PICICA: "O filme de Abel Ferrara inicia com um
trecho de uma entrevista com Gérard Depardieu, o ator que interpreta o
protagonista do filme (o senhor Devereaux). Na entrevista, o ator
francês é interpelado pelas razões que o motivaram a aceitar o papel no
filme. Ele responde que fez essa escolha porque detesta o protagonista e
por não ser capaz de compreender os sentimentos que movem este
personagem. Essa cena inaugural, que aparece antes mesmo que os
créditos, tem um papel importante na construção discursiva do filme."
O filme de Abel Ferrara inicia com um
trecho de uma entrevista com Gérard Depardieu, o ator que interpreta o
protagonista do filme (o senhor Devereaux). Na entrevista, o ator
francês é interpelado pelas razões que o motivaram a aceitar o papel no
filme. Ele responde que fez essa escolha porque detesta o protagonista e
por não ser capaz de compreender os sentimentos que movem este
personagem. Essa cena inaugural, que aparece antes mesmo que os
créditos, tem um papel importante na construção discursiva do filme. É
por meio dela que se introduz uma cisão entre o personagem e o
espectador. Mais do que um julgamento moral diante daquilo que Devereaux
faz, o filme é um esforço de descrição daquilo que há de propriamente
incompreensivo (e, em algum sentido, monstruoso) em suas ações. Esse
esforço descritivo ganha ainda mais sentido quando se lembra que o filme
é inspirado numa situação real, a acusação de estupro ocorrida
recentemente contra Dominik Strauss Kahn, ex-presidente do FMI e
possível candidato à presidência da França. Devereaux é a versão
cinematográfica desse personagem, representando a profunda vinculação
entre poder e capital que torna possível a afirmação de um manifestação
do desejo que se torna insaciavelmente predatório. Tudo em Devereaux é
desejo, um desejo que não conhece limites. A insaciabilidade desse
desejo o configura numa (im)potência maquínica. O desejo não enxerga
nada, exceto corpos, que se transformam em peças que podem ser devoradas
e assimiladas por essa voracidade irrefreável. Pode-se dizer, assim,
que o desejo que move Devereaux funciona como uma espécie de
(im)potência dessubjetivante. Não há indivíduos, vontades ou relações
diante dele.
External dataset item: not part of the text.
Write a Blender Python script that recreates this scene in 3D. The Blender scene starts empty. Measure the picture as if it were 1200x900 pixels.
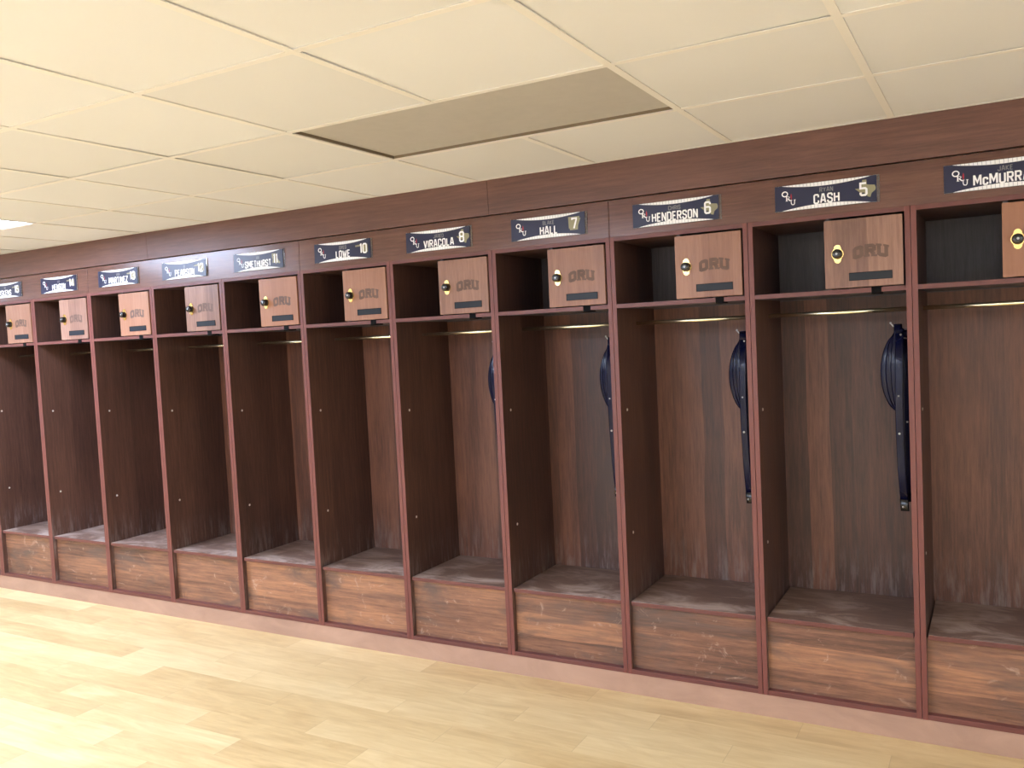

Existem apenas corpos que podem ser sexualmente submetidos.
O alcance desse mecanismo é tal que o próprio sujeito-Devereaux é
sugado por sua voracidade: ele não mede as consequências ou efeitos de
suas ações (como o risco de perder a chance de ser presidente da
França), anulando a si próprio. Não há uma preocupação com o outro que
está diante dele, como tampouco uma preocupação séria com as
consequências que essas ações terão para si. Porém, se o desejo funciona
como esse mecanismo de anulação das subjetividades, o capital e o poder
funcionam como as contrapartidas desse processo. Quando o desejo
insaciável traz consequências imprevistas e mesmo catastróficas para o
sujeito desejante, é o capital que torna possível a reconstituição do
campo de hierarquias sociais e a configuração de diferentes formas de
subjetividade. No caso, a diferença é sempre muito nítida entre o
predador e aqueles que sofrem a voracidade do seu desejo. De um lado o
sujeito Devereaux, do outro as mulheres que ele objetifica, enquanto as
violenta e as humilha. E estas não encontram nenhum espaço de justiça
para recuperar a posição de sujeito da qual foram retiradas. Assim, a
denúncia feita pela camareira, vítima de estupro, acaba sendo arquivada
sem uma punição efetiva. E mesmo o momento do processo quando ele é
provisoriamente encarcerado, acaba se constituindo apenas num
contratempo provisório, uma espécie de acomodação entre a
dessubjetivação do desejo e a subjetivação do capital. A violência desse
processo é afirmada pelo próprio Devereaux, quando ele reflete sobre a
sua condição e se recusa a dobrar seu próprio desejo. Como ele explica,
não existe ninguém capaz de salvar ninguém. Em outros termos, Devereaux
enxerga claramente a existência de um universo desprovido de qualquer
possibilidade de redenção, afirmando apenas uma ordem baseada no
confronto entre a voragem desse desejo insaciável e a resistência de
suas presas. E é esse ser que se lança integralmente nesse movimento
predatório que se torna incompreensivo para o espectador. Não existe
satisfação ou prazer que dê conta de explicar o que lhe motiva. Por essa
razão, há sempre uma aproximação entre Devereaux e uma imagem de
monstruosidade. Uma monstruosidade que se vale da ausência mesma de
redenção no mundo. Por isso, o filme gira em torno daquela recusa
inaugural. Contra esse desejo que não encontra limites, o único gesto
possível é a recusa odiosa enunciada por Depardieu.